Since she’d never written a character quite like Tess before, it posed some challenges, but not in the ways people might expect. For Spalding, one of the most time-consuming parts of writing was all the research she had to do about Tess’s work life, both on the stage and screen.

It may have been exhausting for the author, but as a reader, I can say, her hard work did not go unnoticed. I’ve never done a professional stage play before, but I could tell she spared no detail, and not in a way that made it feel bogged down; in fact, it made for a smoother read. Spalding explains she had hours of conversations with friends and people she knew who offered an indescribable amount of insight to make sure those details were realistic and as close to perfect as possible.

Another thing I loved is the way she turned the celebrity/normie trope on its head. Rebecca Frisch isn’t famous. But she’s also not not famous. She’s a niche celesbian who is famous on the r/Broadway sub Reddit for her directorial skills, and TikTok for her fit checks. (I’m not-so-secretly jealous of Rebecca’s effortless sense of style.)

I’m admittedly lukewarm on second chance romance, but this book could make me a convert. I think it’s because we’re seeing the story from the perspective of the person who left, which is another interesting twist. Tess is so used to beating herself up for all of her perceived shortcomings that breaking Rebecca’s heart feels like another thing on the list. Until they’re face-to-face, and then it feels like the only thing on the list. I liked watching Tess turn herself into knots over Rebecca, especially at the beginning. There’s a scene where Tess makes Rebecca dinner, and let me just say, the dessert is…a choice.
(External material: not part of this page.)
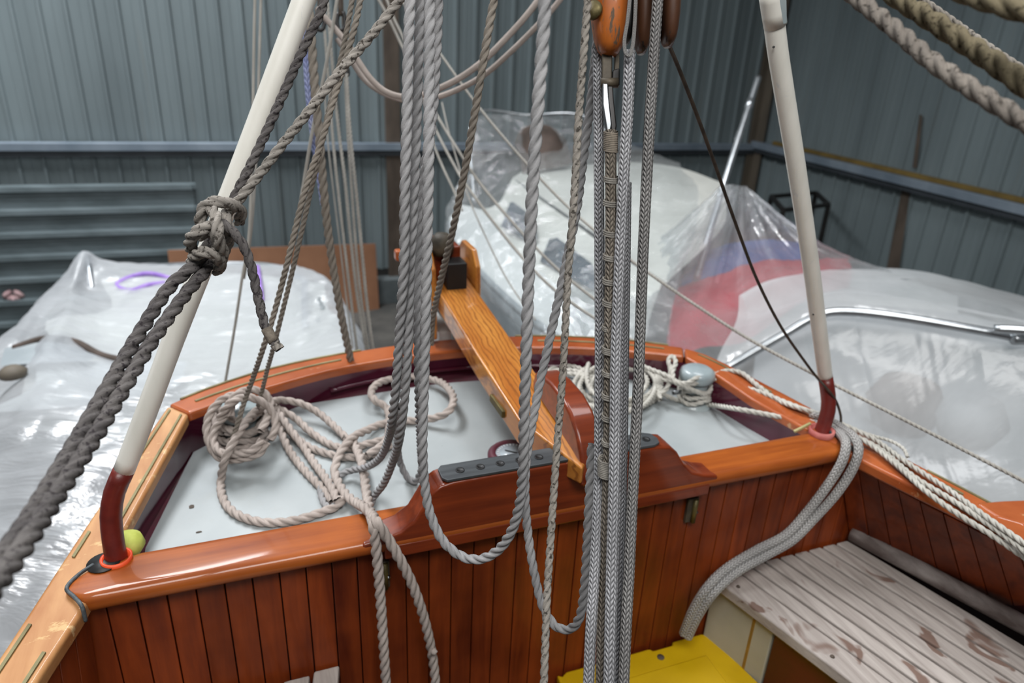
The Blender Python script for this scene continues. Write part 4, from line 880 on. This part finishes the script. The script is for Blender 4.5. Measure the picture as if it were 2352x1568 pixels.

I could keep gushing about how much I loved this book, but I don’t want to give anything away. If you love messy coming out stories, niche celebrity lesbians, a pug who is a pup-fluencer, and if you ever wish Brie Larson would just come out already, In Her Spotlight is the book for you.

And if you can’t get enough of the world Amy Spalding created, check out the other three books in the ‘Out in Hollywood’ series: For Her Consideration, At Her Service, and On Her Terms.